Chuck Jones
Subscriber Member
I have no idea about the Zeiss or Tamron thing, though again I will say these Batis are right up there build quality wise with the OTUS, just a whole lot lighter and smaller. At about one third the cost! Fastest autofocus lenses I've had on my A7S too, so that lighter glass seems to assist autofocus speed as well.Thanks for that, Chuck!
One small correction- if Zeiis were to come out with one of their newsletters on certain special lenses, I can supply some samples that they may not have seen in real life. I don't know where batus belongs be it Zeiss or Tamron.
BTW, don't you think Michael articulated one issue very well?
Michael's issue is something I'm not fully understanding I guess. My friends who are architectural photographers use tilt shift lenses to do this correction in camera. And for exactly the reasons Michael brings up they most often shoot tethered to a laptop to check each shot. I can be witness that the electronic "level" in the A7R is a bit of a joke - its never accurately level!
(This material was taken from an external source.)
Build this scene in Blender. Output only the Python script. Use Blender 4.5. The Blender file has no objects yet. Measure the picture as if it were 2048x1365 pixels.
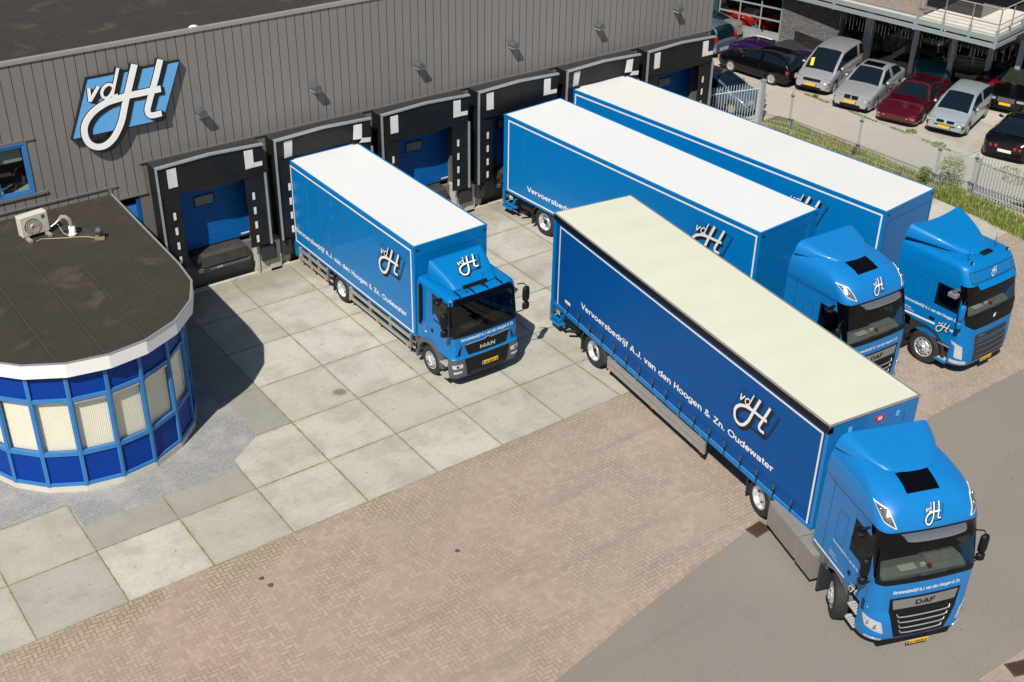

Anything you shoot where your worried about parallax without a T/S lens tethered to a laptop, your always going to have the issue of not knowing exactly where the end frame lines are going to fall until you finish your corrections in post. Shoot tethered, and use a T/S lens, and you should be able to correct with a couple degrees of rise and/or shift in camera and see what your going to have on your laptop screen before you get home. Software enhanced lenses have nothing to do with that one way or the other. Your live view is only going to be accurate if you T/S correct the parallax distortions in camera. Since neither Batis presently announced is a T/S lens, I don't see the difference.
I like to get it right in camera whenever possible anyway. Not only saves potential for later problems, it sure simplifies the workflow.